The fact that he grew up in South Africa, all those factors.
But he has one job, and I don't think that there's anything that will deviate him from getting people to Mars.
Absolutely admirable man.
He is not neurologically typical.
He comes across as a monstrous conceited asshole in lots of the book.
And he also comes across as a little baby child politically and in the way that things in the world work, probably because he's devoting the vast majority of his mental power to issues of engineering, calculations.
He's got all the headaches with Twitter now and profit, et cetera.
And one last thing is that he hates his father.
He did have at least an emotionally abusive childhood um, and his father is actually kind of one of us.

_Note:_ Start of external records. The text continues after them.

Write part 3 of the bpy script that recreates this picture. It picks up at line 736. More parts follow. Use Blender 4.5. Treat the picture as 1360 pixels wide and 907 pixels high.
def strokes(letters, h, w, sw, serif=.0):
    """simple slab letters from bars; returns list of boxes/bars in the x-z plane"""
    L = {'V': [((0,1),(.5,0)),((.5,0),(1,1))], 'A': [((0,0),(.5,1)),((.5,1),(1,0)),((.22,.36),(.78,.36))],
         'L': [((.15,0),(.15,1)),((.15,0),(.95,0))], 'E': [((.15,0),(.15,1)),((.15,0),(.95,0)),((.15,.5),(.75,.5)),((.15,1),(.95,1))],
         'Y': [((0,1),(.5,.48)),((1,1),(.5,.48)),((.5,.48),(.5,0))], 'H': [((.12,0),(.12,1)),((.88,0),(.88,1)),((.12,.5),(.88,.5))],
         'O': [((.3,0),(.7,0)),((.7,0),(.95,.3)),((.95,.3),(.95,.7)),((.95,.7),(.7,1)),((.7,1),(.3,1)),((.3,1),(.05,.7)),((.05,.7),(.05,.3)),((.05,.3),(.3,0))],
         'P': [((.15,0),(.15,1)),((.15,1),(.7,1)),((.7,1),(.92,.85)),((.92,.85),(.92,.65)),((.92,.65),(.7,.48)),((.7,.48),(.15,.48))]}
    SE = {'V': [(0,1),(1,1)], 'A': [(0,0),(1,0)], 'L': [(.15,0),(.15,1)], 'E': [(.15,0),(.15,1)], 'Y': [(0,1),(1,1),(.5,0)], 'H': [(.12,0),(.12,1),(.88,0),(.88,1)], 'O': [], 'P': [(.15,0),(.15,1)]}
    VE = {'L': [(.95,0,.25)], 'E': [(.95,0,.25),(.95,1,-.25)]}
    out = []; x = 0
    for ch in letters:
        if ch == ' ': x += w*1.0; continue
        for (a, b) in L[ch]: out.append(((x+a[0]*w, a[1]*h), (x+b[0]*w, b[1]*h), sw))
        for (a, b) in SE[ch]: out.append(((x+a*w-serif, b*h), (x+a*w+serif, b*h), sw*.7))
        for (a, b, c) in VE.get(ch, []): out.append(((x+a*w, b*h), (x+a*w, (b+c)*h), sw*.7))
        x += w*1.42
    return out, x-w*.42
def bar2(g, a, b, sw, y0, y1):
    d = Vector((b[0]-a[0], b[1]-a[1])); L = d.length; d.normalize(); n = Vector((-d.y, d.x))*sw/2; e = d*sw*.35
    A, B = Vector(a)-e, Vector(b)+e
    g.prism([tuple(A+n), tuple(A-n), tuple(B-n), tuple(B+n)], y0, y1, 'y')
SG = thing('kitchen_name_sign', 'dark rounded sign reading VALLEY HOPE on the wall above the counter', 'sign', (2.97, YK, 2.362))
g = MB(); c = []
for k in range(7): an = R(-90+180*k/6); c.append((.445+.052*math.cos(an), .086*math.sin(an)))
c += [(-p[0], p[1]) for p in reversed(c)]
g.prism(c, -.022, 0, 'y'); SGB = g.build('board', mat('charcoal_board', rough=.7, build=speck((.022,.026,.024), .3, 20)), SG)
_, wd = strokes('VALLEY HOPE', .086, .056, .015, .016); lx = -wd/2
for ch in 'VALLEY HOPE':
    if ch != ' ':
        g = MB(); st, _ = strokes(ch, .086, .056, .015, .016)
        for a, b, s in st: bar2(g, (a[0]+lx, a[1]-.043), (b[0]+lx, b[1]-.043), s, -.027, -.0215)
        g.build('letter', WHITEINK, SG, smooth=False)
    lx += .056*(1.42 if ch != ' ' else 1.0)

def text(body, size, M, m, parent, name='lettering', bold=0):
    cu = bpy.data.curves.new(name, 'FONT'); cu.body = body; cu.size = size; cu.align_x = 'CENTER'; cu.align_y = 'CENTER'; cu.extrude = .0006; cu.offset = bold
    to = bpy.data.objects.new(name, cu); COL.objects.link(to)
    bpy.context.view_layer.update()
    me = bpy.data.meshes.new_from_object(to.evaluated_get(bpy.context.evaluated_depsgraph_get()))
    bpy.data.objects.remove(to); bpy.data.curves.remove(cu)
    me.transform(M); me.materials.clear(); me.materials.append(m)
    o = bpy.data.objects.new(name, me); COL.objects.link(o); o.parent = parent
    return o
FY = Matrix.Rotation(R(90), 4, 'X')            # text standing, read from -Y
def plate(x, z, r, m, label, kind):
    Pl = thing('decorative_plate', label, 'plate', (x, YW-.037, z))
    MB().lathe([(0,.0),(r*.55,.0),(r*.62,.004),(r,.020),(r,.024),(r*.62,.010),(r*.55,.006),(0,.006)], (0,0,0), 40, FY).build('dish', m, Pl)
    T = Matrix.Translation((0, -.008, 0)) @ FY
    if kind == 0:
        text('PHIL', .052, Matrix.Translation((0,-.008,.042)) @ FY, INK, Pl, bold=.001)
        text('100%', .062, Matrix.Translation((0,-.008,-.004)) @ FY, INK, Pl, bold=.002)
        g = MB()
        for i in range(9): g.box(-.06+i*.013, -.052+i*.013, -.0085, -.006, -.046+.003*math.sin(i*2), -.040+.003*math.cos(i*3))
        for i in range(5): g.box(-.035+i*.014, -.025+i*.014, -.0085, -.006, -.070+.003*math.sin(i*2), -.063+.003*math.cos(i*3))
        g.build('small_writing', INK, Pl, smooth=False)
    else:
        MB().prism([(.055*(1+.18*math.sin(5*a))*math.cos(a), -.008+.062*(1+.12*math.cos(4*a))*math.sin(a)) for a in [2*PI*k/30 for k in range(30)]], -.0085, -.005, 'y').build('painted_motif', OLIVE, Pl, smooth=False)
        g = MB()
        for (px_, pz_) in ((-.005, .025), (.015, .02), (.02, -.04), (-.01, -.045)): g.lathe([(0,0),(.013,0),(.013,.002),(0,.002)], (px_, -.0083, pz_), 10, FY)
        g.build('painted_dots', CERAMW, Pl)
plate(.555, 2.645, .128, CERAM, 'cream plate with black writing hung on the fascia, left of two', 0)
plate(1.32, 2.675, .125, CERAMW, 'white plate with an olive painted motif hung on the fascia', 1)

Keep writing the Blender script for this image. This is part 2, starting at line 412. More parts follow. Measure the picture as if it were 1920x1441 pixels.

He said, if the white man leaves South Africa, then the blacks will uh return to the trees.
Um, and I and you know, maybe this is the one you know what I said.
There might not have been groundbreaking, but he's he.
He hated his father when he was a child.
He tried to reconcile with him several times.
His father seems a little bit like a kooky conspiracy guy, but he's race aware and I uh would almost guarantee that his father's racism makes him inclined to not be like his old man which, of course, is another tale.
Old as time.
Go ahead well, without uh, white people, you're not going to Mars.
I tell you then, yeah, he's got, you know he's.
He's got some diverse.
You know he can get some engineering talent from the Subcontinent and whatnot.
You know he's had non-white partners and plenty of Jewish partners uh, you know uh, capital investors from Sequoia and all these other things out in Silicon Valley.
You know he's, he's totally immersed in that world.
So the idea that he's going to pull like a High Iq Kanye one day and and turn the tables on them and pull the rug out from them.
I'm willing to be optimistic on certain people that people can change, that they can see the light, that maybe there is a heroic instinct in some people.
But man, listening to that monstrous biography completely disabused me of all of that.